Coupled Thermo-Hydro-Mechanical-Chemical Modeling of Permeability Evolution in a CO₂-Circulated Geothermal Reservoir

The meager availability of water as a heat transfer fluid is sometimes an impediment to enhanced geothermal system (EGS) development in semi-arid regions. One potential solution is in substituting CO₂ as the working fluid in EGS. However, complex thermo-hydro-mechanical-chemical (THMC) interactions may result when CO₂ is injected into the geothermal reservoir. We present a novel numerical model to describe the spatial THMC interactions and to better understand the process interactions that control the evolution of permeability and the heat transfer area. The permeability and porosity evolution accommodate changes driven by thermo-hydro-mechanical compaction/dilation and mineral precipitation/dissolution. Mechanical and hydraulic effects are demonstrated to exert a small and short-term influence on permeability change, while the thermal effects are manifest in the intermediate and short-term influence. The most significant and long-term influence on permeability change is by chemical effects, where decreases in fracture permeability may be of the order of 10^-5 due to calcite precipitation in fracture throats, which causes the overall permeability to reduce to 70% of the initial permeability.

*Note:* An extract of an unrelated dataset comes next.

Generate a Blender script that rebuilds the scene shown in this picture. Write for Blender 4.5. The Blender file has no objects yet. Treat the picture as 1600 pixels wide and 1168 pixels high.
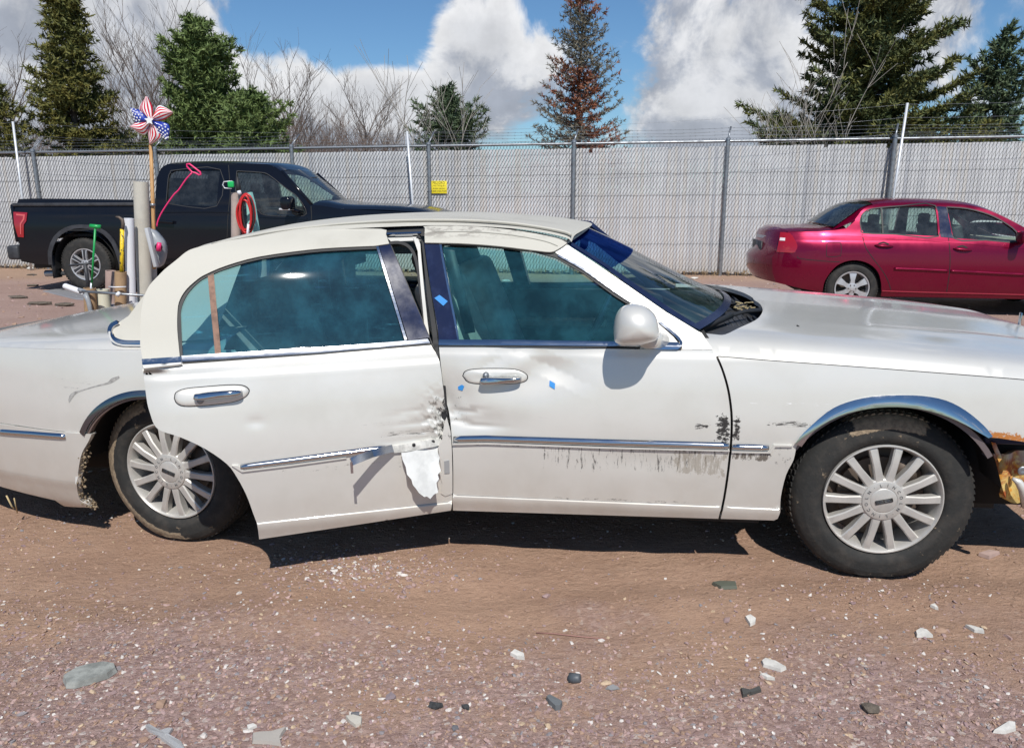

The initial pressure and temperature of the injected CO₂ exerts an overriding influence on permeability. In particular, an increased temperature reduces the mineral precipitation in the fracture and enhances mineral dissolution within the matrix and pore but results in mechanical closure of the fractures. Optimizing injection pressure and temperature may allow the minimization of precipitation and the maximization of heat recovery.